### Your instructions
Look for the word "follow" in the entries below, then copy every line that has it.

### Entries provided
^^^^

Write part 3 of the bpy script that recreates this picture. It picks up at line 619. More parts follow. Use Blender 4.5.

^^^^

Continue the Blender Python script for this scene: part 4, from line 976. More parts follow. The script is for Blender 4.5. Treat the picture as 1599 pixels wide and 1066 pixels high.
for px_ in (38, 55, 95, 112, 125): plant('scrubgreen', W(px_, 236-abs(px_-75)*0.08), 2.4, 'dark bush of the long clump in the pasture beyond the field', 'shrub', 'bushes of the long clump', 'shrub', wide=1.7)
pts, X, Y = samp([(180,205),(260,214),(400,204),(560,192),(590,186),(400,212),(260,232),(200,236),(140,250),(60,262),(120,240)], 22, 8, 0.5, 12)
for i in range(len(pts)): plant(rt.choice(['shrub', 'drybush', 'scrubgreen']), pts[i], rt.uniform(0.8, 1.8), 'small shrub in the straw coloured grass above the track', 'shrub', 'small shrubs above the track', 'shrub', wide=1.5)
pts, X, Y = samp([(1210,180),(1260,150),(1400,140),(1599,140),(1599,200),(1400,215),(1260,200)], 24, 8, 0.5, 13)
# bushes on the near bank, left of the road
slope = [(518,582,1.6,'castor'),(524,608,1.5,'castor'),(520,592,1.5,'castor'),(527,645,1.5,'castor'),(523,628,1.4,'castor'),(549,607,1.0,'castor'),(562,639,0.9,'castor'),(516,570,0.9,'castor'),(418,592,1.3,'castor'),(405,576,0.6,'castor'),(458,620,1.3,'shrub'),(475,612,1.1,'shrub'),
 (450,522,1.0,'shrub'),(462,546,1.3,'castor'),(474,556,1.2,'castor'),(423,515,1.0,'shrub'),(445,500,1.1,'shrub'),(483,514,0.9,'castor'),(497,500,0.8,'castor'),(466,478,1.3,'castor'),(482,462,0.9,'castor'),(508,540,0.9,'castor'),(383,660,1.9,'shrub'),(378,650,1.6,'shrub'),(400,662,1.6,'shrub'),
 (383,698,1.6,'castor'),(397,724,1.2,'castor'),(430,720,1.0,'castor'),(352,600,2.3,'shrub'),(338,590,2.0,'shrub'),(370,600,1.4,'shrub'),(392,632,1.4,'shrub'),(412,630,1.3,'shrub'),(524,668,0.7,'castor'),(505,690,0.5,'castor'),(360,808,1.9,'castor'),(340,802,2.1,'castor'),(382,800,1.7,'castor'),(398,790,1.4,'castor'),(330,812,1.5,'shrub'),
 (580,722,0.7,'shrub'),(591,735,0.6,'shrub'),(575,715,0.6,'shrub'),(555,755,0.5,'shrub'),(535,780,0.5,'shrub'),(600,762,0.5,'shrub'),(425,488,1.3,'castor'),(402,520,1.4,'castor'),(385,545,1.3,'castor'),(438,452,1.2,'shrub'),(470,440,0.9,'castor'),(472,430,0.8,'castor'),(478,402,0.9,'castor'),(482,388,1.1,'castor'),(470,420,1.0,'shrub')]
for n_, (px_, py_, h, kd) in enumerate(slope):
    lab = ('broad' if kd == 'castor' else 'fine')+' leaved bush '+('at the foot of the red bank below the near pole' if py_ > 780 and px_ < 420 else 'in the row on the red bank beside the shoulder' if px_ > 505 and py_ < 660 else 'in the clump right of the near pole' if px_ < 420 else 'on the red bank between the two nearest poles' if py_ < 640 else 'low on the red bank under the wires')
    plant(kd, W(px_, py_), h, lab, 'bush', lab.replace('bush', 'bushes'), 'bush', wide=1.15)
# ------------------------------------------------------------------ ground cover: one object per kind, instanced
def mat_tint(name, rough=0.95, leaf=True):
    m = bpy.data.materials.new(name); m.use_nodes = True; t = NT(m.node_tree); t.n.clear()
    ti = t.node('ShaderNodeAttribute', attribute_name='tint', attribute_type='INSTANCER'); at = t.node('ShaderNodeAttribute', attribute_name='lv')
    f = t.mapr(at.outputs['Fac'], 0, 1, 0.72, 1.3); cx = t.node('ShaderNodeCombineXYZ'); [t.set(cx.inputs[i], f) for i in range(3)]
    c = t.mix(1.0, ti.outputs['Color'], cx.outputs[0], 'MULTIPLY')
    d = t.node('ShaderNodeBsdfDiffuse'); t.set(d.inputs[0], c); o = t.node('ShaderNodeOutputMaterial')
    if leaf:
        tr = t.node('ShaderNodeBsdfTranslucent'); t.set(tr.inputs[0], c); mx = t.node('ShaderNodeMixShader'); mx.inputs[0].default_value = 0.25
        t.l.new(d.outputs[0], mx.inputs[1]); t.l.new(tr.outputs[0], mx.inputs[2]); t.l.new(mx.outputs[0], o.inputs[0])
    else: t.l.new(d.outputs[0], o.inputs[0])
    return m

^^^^

### Exercise solution
Write part 3 of the bpy script that recreates this picture. It picks up at line 619. More parts follow. Use Blender 4.5.
Continue the Blender Python script for this scene: part 4, from line 976. More parts follow. The script is for Blender 4.5. Treat the picture as 1599 pixels wide and 1066 pixels high.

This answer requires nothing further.